HRs should have a visibility to various Business Models of the Organisation

Q. Tips for a budding L&D/HR professional?

I would say I am still shaping myself as an HR professional and there is no end to “sharpening the axe”. However, below are some tips that have helped me and others may also benefit from them: 

Be perseverant– Remember, perseverance is the key.  Do not get bogged down by the obstacles coming your way. Draw a roadmap as to how your role contributes to the greater scheme of things and course-correct as necessary. 

Listen– While most of us as HR professionals are eloquent speakers, listening is an aspect that differentiates the best from the rest.  Listen very carefully – pay attention to the verbal and non-verbal cues. Also, try to withhold judgement while you are listening. Listening may help in letting the best solutions emerge!

Be responsive and follow through– As HR professionals, we interact with various internal and external stakeholders. The key to enhance your reliability is to always follow through and close the loop with each of them. None of us like unfinished business! Do we?

Q. Your personal achievement as an HR professional?

My biggest achievement has been the immense learning that I have been garnering in my professional career spanning around 6 years.

As an HR professional, my penchant has been always towards Organizational Development, which led me to work on a live project on Organizational Restructuring, with focus on Job Analysis, with one of the Big 4 Consulting Firms soon after I completed my PGDM in HR. It was indeed an enriching learning experience towards the beginning of my professional career.

From the beginning of my career, I have been contributing to areas like Performance Assessment, Competency Development, Organizational Development, and Leadership Development in various organizations and I hope this journey of learning continues.

Q. How can an HR/L&D contribute strategically to the organization?

Over the last few decades, the role of HR function has gradually evolved from Personnel Management (that included recruitment, payroll & benefits, leave management, grievance handling, and exit management). In addition to the previous role, the present-day HR function focuses on strategic aspects such as Competency Management and Development, Performance Management, Leadership Development. For the HR and the organization to be strategically aligned, as the HR should have visibility to the various business models in the organization, it is also imperative that the line-management is made a part of decisions with respect to people strategies.When the people strategies are co-created along with the rest of the organization, the entire organization strives towards a bigger and greater purpose.

Q. One HR/L&D practice that has always worked for you as an HR.

Approaching a situation from a learning mindset always helps. As HR professionals, we need to wear multiple lenses to analyse a situation. If we can withhold our judgment and explore the infinite learning possibilities, decisions can be taken in a more objective manner. Judgment can arise basis our perceptions.
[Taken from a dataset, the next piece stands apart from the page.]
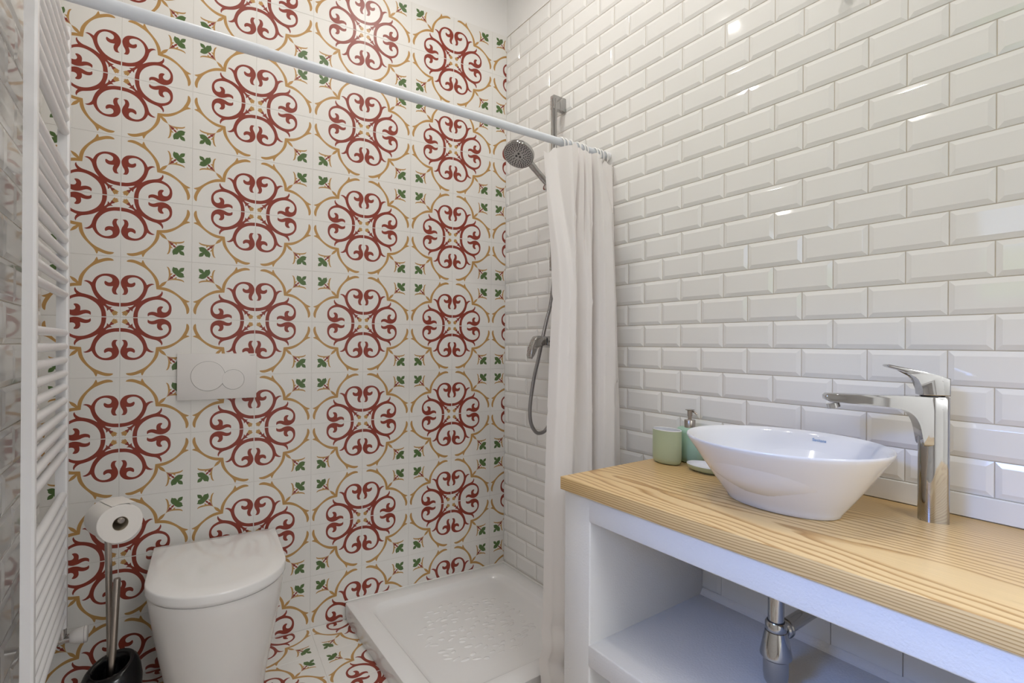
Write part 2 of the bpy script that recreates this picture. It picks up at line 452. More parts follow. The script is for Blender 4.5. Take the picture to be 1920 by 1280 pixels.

Often our perceptions are colored by our pre-conceived notions, past experiences, present circumstances, expectations from the future, self-concept, values and belief systems, culture, faith, and other factors. But if we are able to rise above our perceptions and the resulting judgment, that can unfold innumerable learning avenues.I do not have any specific example as I practice it as a way of life, but the ones who are reading this right now will definitely be able to relate to it.
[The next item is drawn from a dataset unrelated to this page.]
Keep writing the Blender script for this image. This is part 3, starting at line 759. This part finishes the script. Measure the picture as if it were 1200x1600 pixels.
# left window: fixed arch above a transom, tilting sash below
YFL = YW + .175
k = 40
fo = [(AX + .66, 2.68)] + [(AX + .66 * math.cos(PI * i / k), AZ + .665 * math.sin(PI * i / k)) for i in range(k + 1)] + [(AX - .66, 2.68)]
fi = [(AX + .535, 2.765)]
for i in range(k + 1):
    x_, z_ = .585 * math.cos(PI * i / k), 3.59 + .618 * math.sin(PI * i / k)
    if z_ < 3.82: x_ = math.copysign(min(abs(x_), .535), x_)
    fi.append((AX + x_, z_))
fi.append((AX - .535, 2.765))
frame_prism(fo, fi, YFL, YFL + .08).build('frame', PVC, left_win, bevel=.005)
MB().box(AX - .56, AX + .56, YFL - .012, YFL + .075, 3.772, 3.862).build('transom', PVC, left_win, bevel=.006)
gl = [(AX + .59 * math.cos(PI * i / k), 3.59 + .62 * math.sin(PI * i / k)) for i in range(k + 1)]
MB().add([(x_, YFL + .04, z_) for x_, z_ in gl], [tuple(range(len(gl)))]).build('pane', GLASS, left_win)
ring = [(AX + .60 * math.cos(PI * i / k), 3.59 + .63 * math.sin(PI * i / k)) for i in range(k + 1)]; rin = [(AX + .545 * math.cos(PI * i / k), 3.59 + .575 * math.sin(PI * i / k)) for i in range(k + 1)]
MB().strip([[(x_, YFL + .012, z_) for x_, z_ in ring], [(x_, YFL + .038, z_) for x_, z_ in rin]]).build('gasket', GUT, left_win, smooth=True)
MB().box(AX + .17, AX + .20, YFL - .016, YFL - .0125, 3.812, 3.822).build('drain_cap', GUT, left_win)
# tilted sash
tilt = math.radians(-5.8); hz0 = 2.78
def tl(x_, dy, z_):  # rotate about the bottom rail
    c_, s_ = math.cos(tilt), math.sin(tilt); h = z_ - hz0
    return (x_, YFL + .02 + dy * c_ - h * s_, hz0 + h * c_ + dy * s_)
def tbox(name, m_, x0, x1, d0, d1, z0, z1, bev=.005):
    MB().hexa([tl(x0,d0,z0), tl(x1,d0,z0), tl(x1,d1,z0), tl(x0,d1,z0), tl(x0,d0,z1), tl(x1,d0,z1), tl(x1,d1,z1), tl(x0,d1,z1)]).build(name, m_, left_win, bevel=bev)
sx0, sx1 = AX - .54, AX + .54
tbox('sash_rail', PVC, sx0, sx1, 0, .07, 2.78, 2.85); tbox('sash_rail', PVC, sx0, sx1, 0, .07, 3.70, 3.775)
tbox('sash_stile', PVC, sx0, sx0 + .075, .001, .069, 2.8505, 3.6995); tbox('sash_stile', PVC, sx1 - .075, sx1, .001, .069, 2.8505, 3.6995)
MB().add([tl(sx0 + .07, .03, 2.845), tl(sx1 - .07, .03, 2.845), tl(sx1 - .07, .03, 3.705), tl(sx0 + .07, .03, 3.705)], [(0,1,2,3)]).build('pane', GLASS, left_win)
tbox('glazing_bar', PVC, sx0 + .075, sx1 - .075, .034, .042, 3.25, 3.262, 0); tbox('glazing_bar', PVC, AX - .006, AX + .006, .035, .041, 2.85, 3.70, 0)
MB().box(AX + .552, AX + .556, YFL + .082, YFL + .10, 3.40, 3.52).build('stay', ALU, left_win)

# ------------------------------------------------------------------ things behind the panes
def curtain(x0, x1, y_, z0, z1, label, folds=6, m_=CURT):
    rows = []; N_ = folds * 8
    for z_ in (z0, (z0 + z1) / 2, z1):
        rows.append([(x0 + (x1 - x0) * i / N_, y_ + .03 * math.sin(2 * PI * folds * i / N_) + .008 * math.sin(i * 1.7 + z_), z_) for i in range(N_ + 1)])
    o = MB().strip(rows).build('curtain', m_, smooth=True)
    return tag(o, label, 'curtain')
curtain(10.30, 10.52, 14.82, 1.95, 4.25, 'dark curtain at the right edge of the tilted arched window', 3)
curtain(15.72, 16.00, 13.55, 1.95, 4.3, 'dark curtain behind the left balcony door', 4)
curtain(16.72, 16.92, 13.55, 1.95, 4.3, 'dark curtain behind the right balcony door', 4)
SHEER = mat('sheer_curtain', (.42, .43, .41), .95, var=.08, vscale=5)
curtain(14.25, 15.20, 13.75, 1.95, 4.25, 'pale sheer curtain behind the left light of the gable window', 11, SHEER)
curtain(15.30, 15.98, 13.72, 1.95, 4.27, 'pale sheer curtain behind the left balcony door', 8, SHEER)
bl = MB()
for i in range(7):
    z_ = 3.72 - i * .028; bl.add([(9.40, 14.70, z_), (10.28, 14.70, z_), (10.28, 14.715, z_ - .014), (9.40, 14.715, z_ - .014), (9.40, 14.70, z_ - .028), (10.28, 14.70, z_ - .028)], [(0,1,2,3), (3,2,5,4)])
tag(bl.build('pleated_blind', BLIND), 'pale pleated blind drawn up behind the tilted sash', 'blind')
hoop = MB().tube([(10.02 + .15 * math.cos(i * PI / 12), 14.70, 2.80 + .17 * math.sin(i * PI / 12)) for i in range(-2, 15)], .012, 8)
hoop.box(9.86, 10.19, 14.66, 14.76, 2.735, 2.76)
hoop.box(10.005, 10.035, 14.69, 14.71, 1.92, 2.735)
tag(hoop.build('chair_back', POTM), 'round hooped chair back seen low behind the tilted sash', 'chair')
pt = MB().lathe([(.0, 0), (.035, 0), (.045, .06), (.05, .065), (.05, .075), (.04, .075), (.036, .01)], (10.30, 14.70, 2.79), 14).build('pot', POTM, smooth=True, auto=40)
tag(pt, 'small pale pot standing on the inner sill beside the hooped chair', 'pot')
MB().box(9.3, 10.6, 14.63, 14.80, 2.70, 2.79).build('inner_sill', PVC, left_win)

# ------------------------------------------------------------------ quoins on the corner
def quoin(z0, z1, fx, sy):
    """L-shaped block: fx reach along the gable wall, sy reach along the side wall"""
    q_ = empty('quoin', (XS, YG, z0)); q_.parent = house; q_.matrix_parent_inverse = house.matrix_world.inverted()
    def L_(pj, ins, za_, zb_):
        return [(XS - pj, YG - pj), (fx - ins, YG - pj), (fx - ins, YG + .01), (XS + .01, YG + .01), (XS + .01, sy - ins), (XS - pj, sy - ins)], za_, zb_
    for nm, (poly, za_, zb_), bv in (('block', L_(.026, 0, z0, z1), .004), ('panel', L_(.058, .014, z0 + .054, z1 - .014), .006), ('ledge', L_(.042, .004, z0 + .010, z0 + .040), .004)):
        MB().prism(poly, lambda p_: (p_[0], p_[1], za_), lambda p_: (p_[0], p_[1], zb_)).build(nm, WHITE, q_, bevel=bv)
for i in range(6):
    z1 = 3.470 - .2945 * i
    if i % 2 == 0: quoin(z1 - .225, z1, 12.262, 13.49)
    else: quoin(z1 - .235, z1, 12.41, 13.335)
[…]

Q. Do you think experiential learning is more impactful? Give an example.

Experiential learning is definitely impactful due to its personalized approach. In fact, most of the learning organizations are using this approach due to its higher ROI compared to other traditional approaches. 

In this context, I would like to cite an experiential learning intervention from my present organization, where our senior leaders are taken through a journey for 4-5 months. This journey begins with a 2-day workshop, followed by action planning, action implementation, and impact assessment. During this journey, they have to essentially wear 3 hats of a Role Model, a Champion, and a Coach. As a Role Model, they lead by example by exhibiting certain positive behaviours. As a Champion, they spearhead certain people initiatives within their span of control. As a Coach, they coach someone from their sphere of influence for a specific outcome.

This intervention is enabling our leaders to become chief promoters of the organizational culture. That’s the power of experiential learning!

Q. How do you create a buy-in for training at workplace?

There is an array of factors that play key roles here:

a) There should be a clear “why” around the learning program. It has to be connected broadly to the organisational goals. While subject matter expertise is a pre-requisite in the design and delivery of a learning program, in certain scenarios the buy-in will be definitely more if the program is co-created with the organisation.

b) There should be clearly defined KPIs which will lead to measurable impact. Often we fall prey to metrics that are vague and difficult to measure later. Caution should be exercised while coming up with the metrics and the organisation should also be in alignment. Also, check-points at regular intervals have to be integrated in the learning program to track learning progress.

c) Seeking feedback on the existing learning programs can also help in creating a buy-in for the present and the future ones, provided the feedback is utilised to course-correct as necessary.